LoLClojure – Land of Lisp In Clojure

I read Conrad Barski’s excellent book Land of Lisp a couple of years ago, and worked through all the examples using CLisp, but I thought it might be fun to go through it again, but use Clojure instead. Other people have done it already, but what’s one more, eh?

As I work through the book, I will be putting all the code on Github at https://github.com/joeygibson/lolclojure

So, the first example is for a program to guess a number you are thinking of. In Lisp, defparameter allows you to rebind values, but Clojure’s def is immutable. Using a ref gets around this, though it is a bit clunky (since refs are intended for multi-threaded access.) The code is not great, and you wouldn’t write a Clojure program like this (or a Lisp program, really); it’s just to get the discussion moving. Better code is coming.

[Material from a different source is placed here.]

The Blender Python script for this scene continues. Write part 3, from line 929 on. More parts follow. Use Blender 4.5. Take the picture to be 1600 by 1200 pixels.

Anyway, here’s the number-guessing program in non-idiomatic Clojure. To run it, load it into a REPL, then execute (guess-my-number). If you are so enraptured with the game that you want to play it again, execute (start-over) and then (guess-my-number).

(ns lolclojure.guess)

;; Using refs for these is overkill, but the original
;; used mutable global variables.
(def small (ref 1))
(def big (ref 100))

(defn guess-my-number
  "This is, effectively, a binary search between the two extremes."
  []
  (Math/round (Math/floor (double (/ (+ @small @big) 2)))))

(defn smaller
  "The guess was too high, so lower it."
  []
  (dosync
   (ref-set big (dec (guess-my-number)))))

(defn bigger
  "The guess was too low, so raise it."
  []
  (dosync
   (ref-set small (inc (guess-my-number)))))

(defn start-over
  "Reset everything and prepare to start over."
  []
  (dosync
   (ref-set small 1)
   (ref-set big 100)))

One thought on “LoLClojure – Land of Lisp In Clojure

  1. When I started learning Clojure (I haven’t made much progress, too much stuff the client wants), this was my methodology.